In ständiger Auseinandersetzung mit Gegenwartsphänomenen und Ideologien verifiziert Heer seine Überzeugung: „Geschichte ist Gegenwart, Gegenwart ist Geschichte.“ So ist zugleich eine Art geistige und seelische Autobiographie des Autors entstanden — faszinierend in der immer wieder neu überraschenden Vielfalt der Aspekte —, wie auch eine weitgespannte kulturkritische Auseinandersetzung mit den geistigen, politischen, sozialen und emotionalen Lebensbedingungen in der Gegenwart.
Heers Buch erweist sich als eine wahre Fundgrube von Einsichten und genauen Beobachtungen.
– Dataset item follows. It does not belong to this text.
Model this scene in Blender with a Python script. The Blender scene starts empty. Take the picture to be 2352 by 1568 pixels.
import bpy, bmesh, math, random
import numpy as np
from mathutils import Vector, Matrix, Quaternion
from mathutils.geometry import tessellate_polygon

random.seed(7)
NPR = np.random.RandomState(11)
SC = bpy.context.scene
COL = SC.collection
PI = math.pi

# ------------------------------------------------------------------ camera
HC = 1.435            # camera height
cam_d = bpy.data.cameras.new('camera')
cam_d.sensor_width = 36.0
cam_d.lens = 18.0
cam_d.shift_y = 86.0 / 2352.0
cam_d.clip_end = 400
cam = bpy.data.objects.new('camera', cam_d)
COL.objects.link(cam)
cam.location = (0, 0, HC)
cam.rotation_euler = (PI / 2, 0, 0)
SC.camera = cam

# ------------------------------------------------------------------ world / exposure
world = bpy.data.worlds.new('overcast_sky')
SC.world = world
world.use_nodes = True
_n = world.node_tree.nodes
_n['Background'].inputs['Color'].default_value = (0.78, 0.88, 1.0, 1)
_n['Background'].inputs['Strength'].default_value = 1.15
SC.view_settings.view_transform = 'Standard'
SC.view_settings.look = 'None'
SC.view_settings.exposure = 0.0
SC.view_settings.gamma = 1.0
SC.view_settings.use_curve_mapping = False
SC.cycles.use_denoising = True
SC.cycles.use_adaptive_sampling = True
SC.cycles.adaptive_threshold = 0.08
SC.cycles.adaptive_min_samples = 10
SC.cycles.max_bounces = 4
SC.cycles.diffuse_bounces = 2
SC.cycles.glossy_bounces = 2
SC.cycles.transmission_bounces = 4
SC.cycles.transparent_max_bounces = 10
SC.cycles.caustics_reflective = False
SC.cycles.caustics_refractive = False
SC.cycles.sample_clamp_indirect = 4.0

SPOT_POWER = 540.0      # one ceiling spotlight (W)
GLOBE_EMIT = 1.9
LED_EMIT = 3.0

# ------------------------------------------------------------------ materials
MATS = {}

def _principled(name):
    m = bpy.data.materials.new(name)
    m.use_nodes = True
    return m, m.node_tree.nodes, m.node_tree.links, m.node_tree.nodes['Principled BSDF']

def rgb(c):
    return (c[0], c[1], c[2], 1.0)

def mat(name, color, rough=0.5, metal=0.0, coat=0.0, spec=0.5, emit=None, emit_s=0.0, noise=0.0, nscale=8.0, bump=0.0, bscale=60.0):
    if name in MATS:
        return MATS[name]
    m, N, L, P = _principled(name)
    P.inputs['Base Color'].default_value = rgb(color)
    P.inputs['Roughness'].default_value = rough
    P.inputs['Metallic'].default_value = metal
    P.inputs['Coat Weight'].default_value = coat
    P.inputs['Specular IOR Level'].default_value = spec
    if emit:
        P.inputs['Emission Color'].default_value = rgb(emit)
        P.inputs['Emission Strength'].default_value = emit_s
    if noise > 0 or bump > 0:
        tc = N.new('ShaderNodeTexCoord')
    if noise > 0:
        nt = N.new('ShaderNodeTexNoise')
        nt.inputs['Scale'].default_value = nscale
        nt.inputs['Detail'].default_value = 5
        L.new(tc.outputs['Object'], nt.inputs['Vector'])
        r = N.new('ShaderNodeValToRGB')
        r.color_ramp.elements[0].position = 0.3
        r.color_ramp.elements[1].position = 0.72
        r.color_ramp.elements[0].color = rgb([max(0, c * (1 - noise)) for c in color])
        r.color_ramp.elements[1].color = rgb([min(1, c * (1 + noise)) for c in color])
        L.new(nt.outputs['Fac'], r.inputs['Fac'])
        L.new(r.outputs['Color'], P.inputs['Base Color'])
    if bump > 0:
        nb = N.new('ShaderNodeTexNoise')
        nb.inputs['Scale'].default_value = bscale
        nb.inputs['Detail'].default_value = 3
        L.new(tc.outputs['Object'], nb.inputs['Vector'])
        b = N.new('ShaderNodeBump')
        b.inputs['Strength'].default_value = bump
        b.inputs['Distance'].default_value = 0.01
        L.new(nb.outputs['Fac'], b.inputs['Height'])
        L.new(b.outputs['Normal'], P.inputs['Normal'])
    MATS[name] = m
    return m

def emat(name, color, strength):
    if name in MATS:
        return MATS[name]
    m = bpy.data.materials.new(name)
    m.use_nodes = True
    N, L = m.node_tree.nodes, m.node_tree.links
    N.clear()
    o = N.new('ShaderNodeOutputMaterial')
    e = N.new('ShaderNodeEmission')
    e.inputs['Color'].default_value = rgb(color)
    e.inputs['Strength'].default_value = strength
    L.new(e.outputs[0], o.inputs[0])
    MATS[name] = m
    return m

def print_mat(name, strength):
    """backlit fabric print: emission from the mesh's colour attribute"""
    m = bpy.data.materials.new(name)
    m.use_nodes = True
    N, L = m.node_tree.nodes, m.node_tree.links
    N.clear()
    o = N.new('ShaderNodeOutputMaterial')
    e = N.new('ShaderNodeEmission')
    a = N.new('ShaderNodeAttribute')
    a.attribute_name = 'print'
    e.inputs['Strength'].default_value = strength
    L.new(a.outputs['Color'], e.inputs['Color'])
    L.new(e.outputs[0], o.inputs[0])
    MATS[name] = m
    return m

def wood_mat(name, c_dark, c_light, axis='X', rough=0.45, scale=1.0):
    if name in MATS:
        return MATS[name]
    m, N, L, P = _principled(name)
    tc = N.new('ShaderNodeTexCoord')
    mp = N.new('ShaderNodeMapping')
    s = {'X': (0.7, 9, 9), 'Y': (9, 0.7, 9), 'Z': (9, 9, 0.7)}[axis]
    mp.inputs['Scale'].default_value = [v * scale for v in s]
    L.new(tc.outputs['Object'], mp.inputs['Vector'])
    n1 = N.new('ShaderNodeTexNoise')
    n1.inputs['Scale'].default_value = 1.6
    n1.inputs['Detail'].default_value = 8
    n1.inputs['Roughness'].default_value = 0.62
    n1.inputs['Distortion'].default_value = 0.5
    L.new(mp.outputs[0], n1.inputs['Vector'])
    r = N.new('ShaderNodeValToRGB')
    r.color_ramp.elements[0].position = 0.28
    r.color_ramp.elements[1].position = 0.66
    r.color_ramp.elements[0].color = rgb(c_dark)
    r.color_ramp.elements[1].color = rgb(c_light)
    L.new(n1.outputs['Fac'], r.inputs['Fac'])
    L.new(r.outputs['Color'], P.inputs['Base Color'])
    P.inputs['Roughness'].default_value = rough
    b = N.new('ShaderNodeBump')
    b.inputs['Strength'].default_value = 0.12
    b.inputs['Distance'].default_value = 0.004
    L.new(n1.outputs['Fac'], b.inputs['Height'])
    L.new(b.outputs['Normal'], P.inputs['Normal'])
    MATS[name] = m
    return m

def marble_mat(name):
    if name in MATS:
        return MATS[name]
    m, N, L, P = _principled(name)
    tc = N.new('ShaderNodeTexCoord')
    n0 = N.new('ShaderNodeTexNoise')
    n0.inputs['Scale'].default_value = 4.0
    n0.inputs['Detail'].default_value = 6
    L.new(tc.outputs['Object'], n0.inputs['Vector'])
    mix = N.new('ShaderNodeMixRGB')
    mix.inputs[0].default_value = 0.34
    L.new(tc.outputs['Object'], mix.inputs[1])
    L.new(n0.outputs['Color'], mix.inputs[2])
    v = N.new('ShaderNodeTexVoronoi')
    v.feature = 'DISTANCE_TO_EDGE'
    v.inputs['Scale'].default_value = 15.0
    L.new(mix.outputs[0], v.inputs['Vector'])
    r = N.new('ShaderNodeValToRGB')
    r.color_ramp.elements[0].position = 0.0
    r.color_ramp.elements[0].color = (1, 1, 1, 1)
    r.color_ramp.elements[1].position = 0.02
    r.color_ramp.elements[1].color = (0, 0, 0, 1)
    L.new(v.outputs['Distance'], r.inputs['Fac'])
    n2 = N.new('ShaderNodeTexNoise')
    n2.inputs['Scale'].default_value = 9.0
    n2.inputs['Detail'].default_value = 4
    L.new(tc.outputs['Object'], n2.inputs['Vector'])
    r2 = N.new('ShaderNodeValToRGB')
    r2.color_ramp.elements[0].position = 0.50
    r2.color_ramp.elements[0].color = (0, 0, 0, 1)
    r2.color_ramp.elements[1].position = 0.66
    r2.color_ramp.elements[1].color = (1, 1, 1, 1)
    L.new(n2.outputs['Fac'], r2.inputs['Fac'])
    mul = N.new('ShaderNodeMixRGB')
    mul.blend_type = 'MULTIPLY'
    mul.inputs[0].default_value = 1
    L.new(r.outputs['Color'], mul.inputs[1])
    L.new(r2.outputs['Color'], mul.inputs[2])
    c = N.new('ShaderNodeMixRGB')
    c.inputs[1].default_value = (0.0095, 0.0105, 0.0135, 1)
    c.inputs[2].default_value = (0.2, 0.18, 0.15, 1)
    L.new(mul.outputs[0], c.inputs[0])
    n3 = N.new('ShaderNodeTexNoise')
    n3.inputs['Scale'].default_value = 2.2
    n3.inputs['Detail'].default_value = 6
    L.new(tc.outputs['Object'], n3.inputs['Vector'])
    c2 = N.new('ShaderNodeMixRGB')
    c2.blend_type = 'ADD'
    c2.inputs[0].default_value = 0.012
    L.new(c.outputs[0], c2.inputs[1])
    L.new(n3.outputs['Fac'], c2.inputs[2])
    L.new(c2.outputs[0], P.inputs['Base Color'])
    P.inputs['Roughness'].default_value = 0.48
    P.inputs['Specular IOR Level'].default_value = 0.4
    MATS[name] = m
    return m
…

Deswegen ist es eines der interessantesten Bücher, die ich in den letzten Jahren zu Gesicht bekommen habe. Es reizt zu Zustimmung und Widerspruch, immer aber zu eigenem Nachdenken. Und es macht, ganz beiläufig, deutlich, welchen Reichtum an Einsicht wir in der geistigen Geschichte des „Abendlandes“ finden könnten, wenn wir so unersättliche und produktiv rezipierende Leser wären wie Friedrich Heer. Ich weiß schon: dies ist ein Buch, in das ich immer wieder hineinsehen werde.
JUGEND ZWISCHEN HASS UND HOFFNUNG von Friedrich Heer. Bechtle-Verlag, München 1971. 266 Seiten, brosch. DM 14.80.